The Agriculture Department did not want to comment on the review.

With cattle producers 95km from Echuca having as recently as November had heifers refused export to China, the placement of the temporary zone is still a contentious issues.

Andy Ingle, Landmark International, said it was unlikely the restrictions to China would be lifted anytime soon.

“Under the NAMP guidelines the zone should be removed for China access after two years which would be in late 2019 however it is highly likely that China may continue to simply state that the zone will remain in place for this market,” Mr Ingle said.

“The China market contributed widely to drought-affected beef producers in 2018 who were able to offload young breeding heifers and dairy heifers a like at significant premiums above the domestic market and we see the outlook remaining positive in 2019.

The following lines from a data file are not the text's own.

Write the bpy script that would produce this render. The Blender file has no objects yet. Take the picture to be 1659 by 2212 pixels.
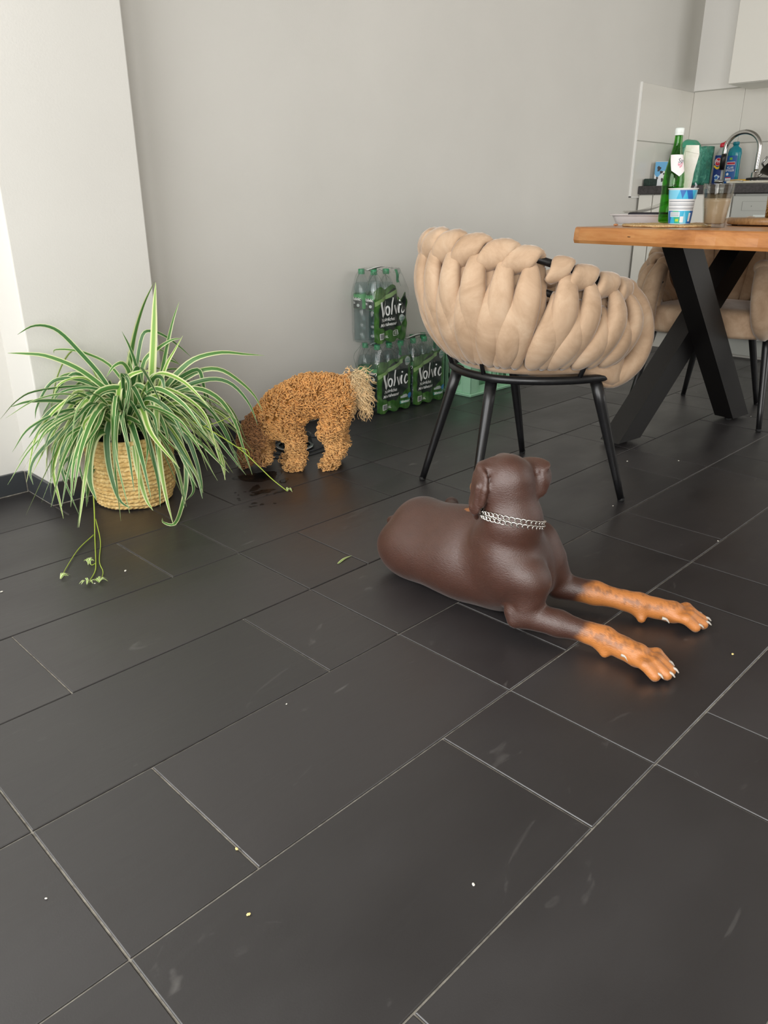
import bpy, bmesh, math, random
import numpy as np
from mathutils import Vector, Matrix

random.seed(7)
rng = np.random.default_rng(7)
S = bpy.context.scene
COL = S.collection
PI = math.pi
R = math.radians

# ------------------------------------------------------------------ camera
cam_d = bpy.data.cameras.new('camera')
cam = bpy.data.objects.new('camera', cam_d)
COL.objects.link(cam)
cam.location = (-1.05601, -1.90908, 0.87967)
cam.rotation_euler = (R(67.97423), R(0.22829), R(-45.22065))
cam_d.sensor_fit = 'VERTICAL'
cam_d.sensor_height = 36.0
cam_d.lens = 1654.438 * 36.0 / 2212.0
cam_d.clip_start = 0.02
S.camera = cam

# ------------------------------------------------------------------ light and exposure
S.view_settings.view_transform = 'Standard'
S.view_settings.look = 'None'
S.view_settings.gamma = 1.0
S.view_settings.use_curve_mapping = False
S.view_settings.exposure = 0.14

w = bpy.data.worlds.new('world')
S.world = w
w.use_nodes = True
w.node_tree.nodes['Background'].inputs[0].default_value = (0.80, 0.90, 1.0, 1)
w.node_tree.nodes['Background'].inputs[1].default_value = 0.8


def area_light(name, loc, rot, sx, sy, power, color):
    l = bpy.data.lights.new(name, 'AREA')
    l.shape = 'RECTANGLE'
    l.size = sx
    l.size_y = sy
    l.energy = power
    l.color = color
    o = bpy.data.objects.new(name, l)
    o.location = loc
    o.rotation_euler = rot
    COL.objects.link(o)
    return o


# daylight standing in the left window; the rear and second left lights are added
area_light('daylight_left_window', (-1.77, -0.80, 1.30), (0, R(-90), 0), 2.0, 2.2, 66, (1.0, 0.985, 0.96))
area_light('added_rear_fill', (3.0, -3.52, 1.45), (R(90), 0, 0), 2.0, 1.7, 44, (1.0, 0.97, 0.93))  # added fill behind the camera, to brighten the kitchen

area_light('added_left_fill', (-1.77, -2.85, 1.35), (0, R(-90), 0), 1.7, 1.1, 60, (1.0, 0.985, 0.96))  # added unseen fill, lifts the walls that face the left side

S.cycles.max_bounces = 8
S.cycles.diffuse_bounces = 4
S.cycles.glossy_bounces = 4
S.cycles.transmission_bounces = 8
S.cycles.transparent_max_bounces = 48
S.cycles.caustics_reflective = False
S.cycles.caustics_refractive = False
S.cycles.sample_clamp_indirect = 4.0


# ------------------------------------------------------------------ helpers
def lin(c):
    if isinstance(c, str):
        c = c.lstrip('#')
        c = tuple(int(c[i:i + 2], 16) / 255 for i in (0, 2, 4))
    return tuple((x / 12.92 if x <= 0.04045 else ((x + 0.055) / 1.055) ** 2.4) for x in c[:3]) + (1.0,)


class N:
    """small wrapper around a node tree"""
    def __init__(self, name):
        self.m = bpy.data.materials.new(name)
        self.m.use_nodes = True
        self.t = self.m.node_tree
        self.b = self.t.nodes['Principled BSDF']
        self.out = self.t.nodes['Material Output']

    def n(self, kind, **kw):
        x = self.t.nodes.new(kind)
        for k, v in kw.items():
            if k == 'ins':
                for a, b in v.items():
                    x.inputs[a].default_value = b
            else:
                setattr(x, k, v)
        return x

    def l(self, a, b):
        self.t.links.new(a, b)

    def ramp(self, fac, stops, interp='LINEAR'):
        r = self.n('ShaderNodeValToRGB')
        r.color_ramp.interpolation = interp
        e = r.color_ramp.elements
        while len(e) < len(stops):
            e.new(0.5)
        for i, (p, c) in enumerate(stops):
            e[i].position = p
            e[i].color = lin(c) if not (isinstance(c, tuple) and len(c) == 4) else c
        self.l(fac, r.inputs[0])
        return r.outputs[0]

    def noise(self, scale, detail=4, rough=0.5, coord='Object', stretch=None, dist=0.0):
        tc = self.n('ShaderNodeTexCoord')
        src = tc.outputs[coord]
        if stretch:
            mp = self.n('ShaderNodeMapping')
            mp.inputs['Scale'].default_value = stretch
            self.l(src, mp.inputs[0])
            src = mp.outputs[0]
        x = self.n('ShaderNodeTexNoise')
        x.inputs['Scale'].default_value = scale
        x.inputs['Detail'].default_value = detail
        x.inputs['Roughness'].default_value = rough
        x.inputs['Distortion'].default_value = dist
        self.l(src, x.inputs['Vector'])
        return x.outputs[0]

    def bump(self, h, strength=0.3, dist=0.002, prev=None):
        b = self.n('ShaderNodeBump')
        b.inputs['Strength'].default_value = strength
        b.inputs['Distance'].default_value = dist
        self.l(h, b.inputs['Height'])
        if prev is not None:
            self.l(prev, b.inputs['Normal'])
        self.l(b.outputs[0], self.b.inputs['Normal'])
        return b.outputs[0]

    def set(self, **kw):
        names = dict(color='Base Color', rough='Roughness', metal='Metallic', spec='Specular IOR Level', trans='Transmission Weight',
                     ior='IOR', alpha='Alpha', sheen='Sheen Weight', sheen_rough='Sheen Roughness', coat='Coat Weight', coat_rough='Coat Roughness',
                     sss='Subsurface Weight', aniso='Anisotropic')
        for k, v in kw.items():
            if k == 'color':
                v = lin(v)
            self.b.inputs[names[k]].default_value = v
        return self


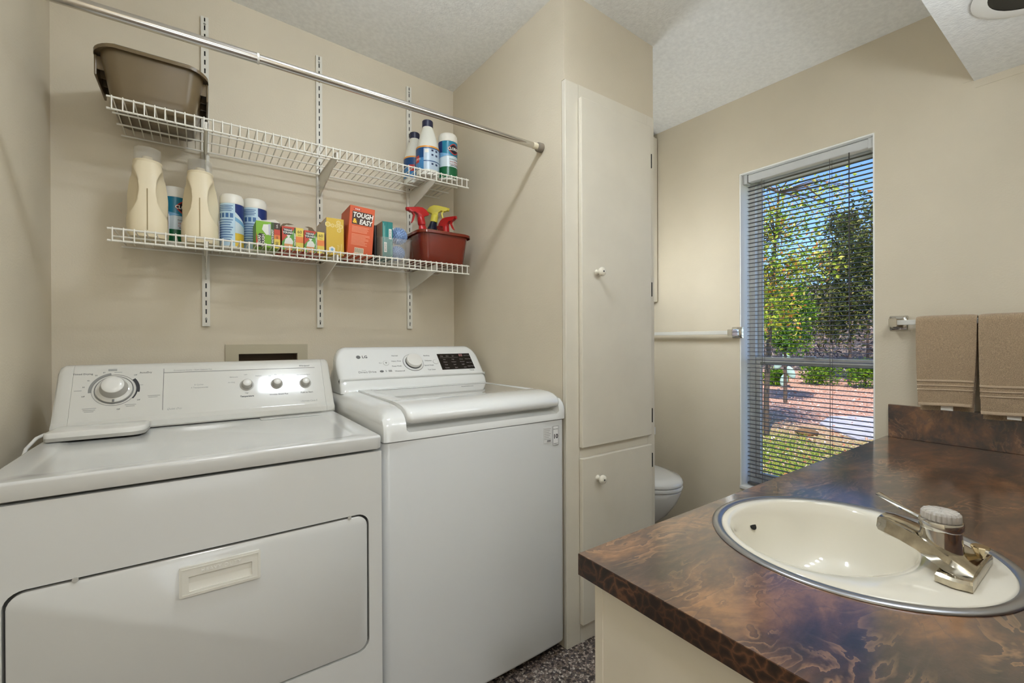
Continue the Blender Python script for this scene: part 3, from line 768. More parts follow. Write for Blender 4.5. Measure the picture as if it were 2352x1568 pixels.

“The temporary bluetongue zone continues to severely limit available numbers of breeding Holstein heifers and as a result exporters are pushing business to the likes of New Zealand and South America to ensure supply of animals.”

Mr Ingle said the negligence of the producer and agent providing incorrect information on the origin of the cattle, whether intentional or unintentional, had dramatically impacted exports for some producers.

“Then the negligence of the Victorian DPI investigating this has resulted in approximately one-third of south-eastern Australia’s dairy producers being locked out of a major source of income at a time of drought and challenging milk prices,” he said.

“These knee jerk (and in this case incorrect) reaction by relevant government bodies to incidents cannot continue to affect everyone, the system must be designed to obtain the facts first and then deal accordingly with them and any negligent party involved to be dealt with severely, so that it sends a strong message to all areas of the supply chain.”